The overall blend of the modern and the classical was not totally surprising, given Vuitton’s kingly approach to most things. The brand flew in a bunch of movie stars for the show, which was held on an illuminated white catwalk in a gallery of the Louvre lined with ancient stone, at the end of which was a sphinx. There’s a dinner at Versailles tonight for big spenders, and all week there have been VIP tours of the new Place Vendôme flagship, which features a huge, radiating metal sun on the façade, while inside, a contemporary rendering of young Louis XIV hangs amid new parquet floors, metal fixtures, and walls of the light-colored stone that dominates Paris.

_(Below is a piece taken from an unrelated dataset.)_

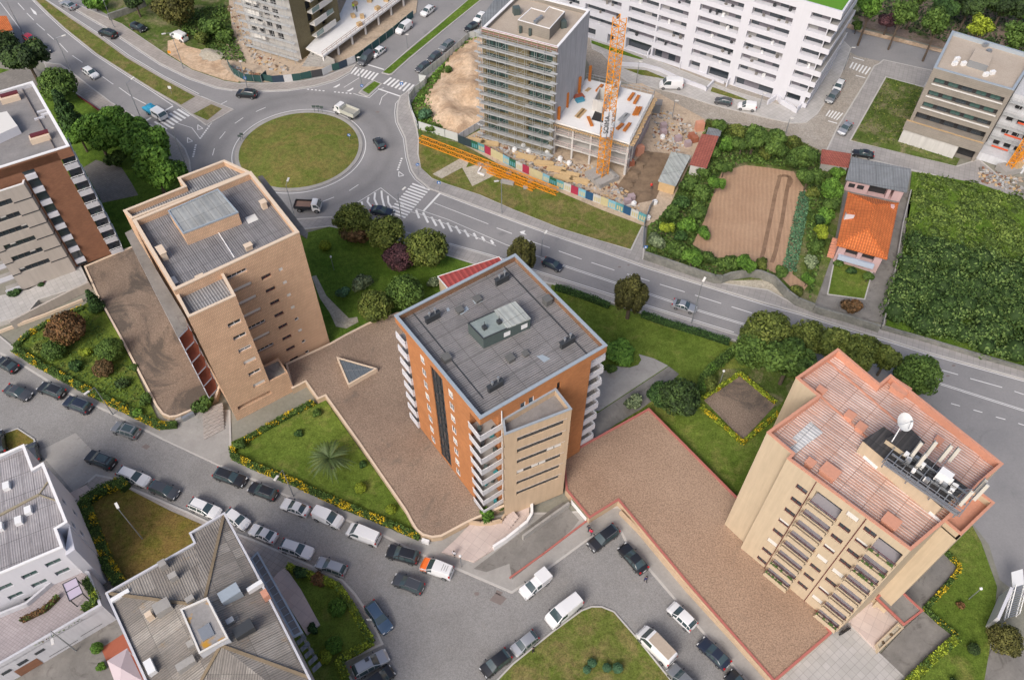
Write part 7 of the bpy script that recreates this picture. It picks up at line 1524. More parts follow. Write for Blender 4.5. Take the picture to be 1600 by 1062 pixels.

My own tour of the elegant new store reminded me that Louis Vuitton is a huge luxury brand with an omnivorous clientele. Among the many novelties on display on the luggage floor is a steamer trunk designed as a kind of curiosity cabinet for collectors of Vuitton’s small box-shaped purses. It can be yours for roughly $100,000. Viewed in that context, Ghesquière’s fashion choices can seem awfully small and insignificant. But that’s the whole ballgame — it’s these small gestures of style that impart a sense of modernity and keep a brand relevant. He’s consistently been one of the few designers who understand that.